A Growing Dialogue: Food Sovereignty in Hartford

reSET Communications • Jul 22, 2013

This guest blog post was written by Martha Page, Executive Director of Hartford Food Systems. The concept of food sovereignty was brought up at reSET’s Food For Thought event, a panel discussion about the role of entrepreneurship in CT food systems. It was a concept that intrigued the audience, and here, Martha gives an overview of what food sovereingty means from the perspective of a leader in CT food systems, and what it would look like in Hartford, the state, and the world.

Across the nation and here in Hartford, many people and organizations are part of the exciting and encouraging movement to bring good food to more people. The proliferation of farmers’ markets and local-sourcing in restaurants, the burgeoning wave of community garden and urban farming, and the efforts to preserve and even increase farmers and farmland all represent opportunities for entrepreneurs and food producers to promote “good food as good business.” Unfortunately, the undeniable benefits of this movement do not accrue to all equitably.  For many who experience significant economic challenges, the good food revolution may often seem like a realm for the privileged that does not pertain to their day to day economic realities.

For more than three decades, the anti-hunger forces here in the United States have untiringly focused their efforts on increasing individual, household, and community “food security”, meaning access by all persons at all times to enough nutritious, culturally acceptable food in their community for an active, healthy life. More recently, though, a newer concept- food sovereignty- has taken hold globally, deepening the conversation and focus on healthy food as a fundamental democratic right for all.  The International Planning Committee for Food Sovereignty  defines this concept:

“Food sovereignty is the right of peoples to healthy and culturally appropriate food produced through ecologically sound and sustainable methods, and their right to define their own food and agriculture systems. It puts the aspirations and needs of those who produce, distribute and consume food at the heart of food systems and policies rather than the demands of markets and corporations.” 

 

For many organizations that work on food security and food justice, the definition and associated principles of food sovereignty help to provide a framework for determining whether a local, regional, national, or international system of food is fair, just, sustainable, democratic, and responsive to those who both produce and consume food. With principles that include individual rights to sufficient, healthy, and culturally appropriate food; acknowledgement of the value of direct producers of this food; the importance of local food systems that are under local control; the critical notion of building and preserving knowledge about healthy, sustainable food; and, the health and preservation of the food producing ecosystem, food sovereignty has applicability at every level and in every facet of the food system.

Yet, one might ask what does this global concept of food sovereignty have to do with food deserts and healthy food in Hartford? What does it have to do with the extraordinarily high number of our children suffering from overweight and obesity? If it’s a struggle for so many to get enough food on the table every day of the month to keep hunger at bay, why would and why should we care about this somewhat academic, somewhat political sounding concept? Said another way, are calories produced by any means from any source sufficient, or should we all be concerned about where those calories came from and how they came to be?

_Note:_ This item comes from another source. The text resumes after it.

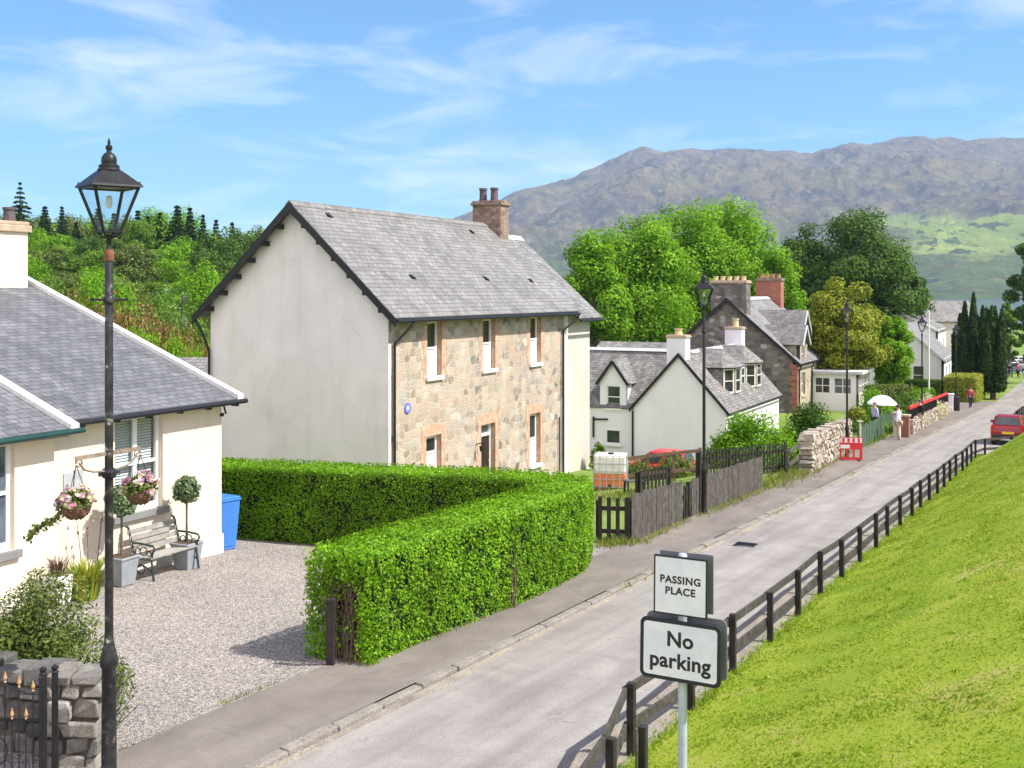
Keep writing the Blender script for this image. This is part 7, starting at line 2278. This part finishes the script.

At Hartford Food System, we believe that the food sovereignty frame provides a way to think about and discern answers to very complicated questions about the food system and may offer an approach for solving entrenched problems of hunger, food access, and the corporatization of our food supply. Most importantly, it offers a framework for engaging people in their food system in a more active, democratic and empowered manner. Ashoka Finley, a self-described food sovereignty activist from Urban Tilth in California argues that, while both food security and food sovereignty are about “rights”, food sovereignty calls on the power and rights inherent in any community to “take part in effecting those [political and economic] conditions” that determine our food system, using “food-based activism to transform the political and economic system we live in.”

While the idea of ordinary community residents “taking on” the giant corporate producers of processed food may seem daunting, it does bring into focus the importance of critical thinking and action at the local level that goes beyond simple consumer choice to a realization that each one of our food decisions can help or harm democracy, can help promote or abdicate accountability, can move toward or away from equity for producers and eaters, and can encourage or discourage food system resilience and sustainability.

When the question is asked about our food system “Who’s in charge here?” the answer that food sovereignty suggests is never farther away than the nearest mirror.